O crente vai ao encontro da Palavra do Ressuscitado e invoca um dia diferente: aquele dia em que não se elevarão mais lamentações porque a morte, com todo o seu poder obscuro, foi derrotada. As coisas velhas ainda são muito fortes; é necessário operar e esperar pelas coisas novas, para que o mal e os seus seguidores deixem de dominar o mundo. Não é um encontro habitual aquele que os irmãos e as irmãs convocam à volta do Ressuscitado. É um momento, grave e exaltante. Naquela noite de quinta-feira da última Ceia, Judas tinha acabado de sair e a atmosfera tinha-se tornado mais serena e familiar: então Jesus deu-lhes o "mandamento novo". Todos os domingos é assim. O mandamento que Jesus nos deu é um mandamento "novo": "Assim como Eu vos amei, também vós deveis amar-vos uns aos outros" (v. 34). "Novo" quer dizer "último", "definitivo", podemos até dizer "único", "fundamental".
Quando à volta do Senhor - aquela mesa que todos os domingos preparamos (mesmo se a deixamos às vezes vazia) - se começam a ouvir essas palavras e se ama (se procura amar) como Ele nos amou, acende-se em nós um amor maior, mais largo, que transcende os nossos confins habituais. Daqui nasce o desejo de um dia diferente, melhor, o desejo do fim de toda a tristeza, de toda a dor, de todo o poder obscuro. Não se pede aos cristãos para construírem a cidade cristã, a cidade santa; no entanto, reunidos à volta do Senhor, ouvimos uma voz que diz: "Esta é a tenda de Deus entre os homens! Ele vai morar com eles. Eles serão o Seu povo e Ele, o Deus-com-eles, será o seu Deus. Ele enxugará as lágrimas dos seus olhos, pois nunca mais haverá morte, nem luto, nem gritos, nem dor. E Aquele que está sentado no trono declarou: "Eis que faço novas todas as coisas" (Ap 21, 3-5).
A aproximação ao Ressuscitado toca-nos e transfigura-nos: o Céu e a Terra nova iniciam quando começamos a amarmo-nos como o Senhor nos amou.
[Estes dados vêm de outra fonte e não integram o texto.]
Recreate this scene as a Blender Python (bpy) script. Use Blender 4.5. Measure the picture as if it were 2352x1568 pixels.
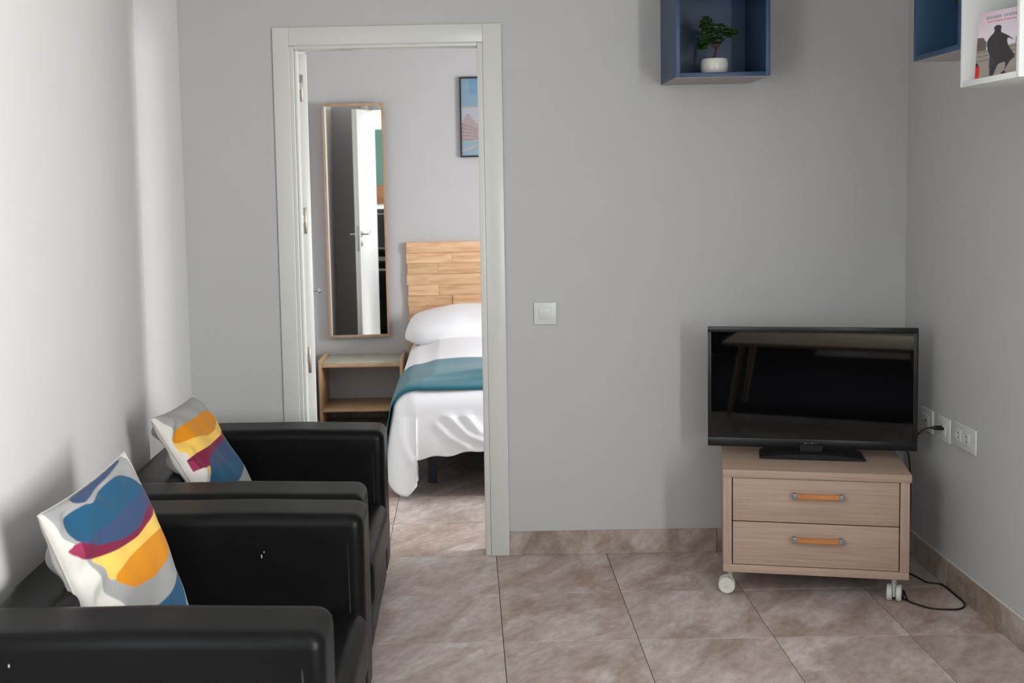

Temos então a transfiguração não só de pessoas singulares, mas de um grupo, não interessa se pequeno ou grande. O próprio Jesus tinha dito: "Onde dois ou três estiverem reunidos em Meu nome, Eu estou no meio deles" (Mt 18, 20). E onde vive o Senhor, não vivem as coisas velhas: "Se tiverdes amor uns para com os outros, todos reconhecerão que sois meus discípulos" (Jo 13, 35). Foi, sobretudo, a prática do amor, afirma Tertuliano, a imprimir quase uma marca de fogo aos olhos dos pagãos: "Vede como se amam" diziam (enquanto que eles se odeiam entre si) "e como estão prontos a dar a própria vida pelo próximo" (enquanto que eles preferem matar-se uns aos outros). O mandamento "novo" não é só o distintivo de pertença a Cristo, é o próprio rosto do Senhor ressuscitado que vive naquele pequeno grupo de pobres discípulos que tentam pô-lo em prática.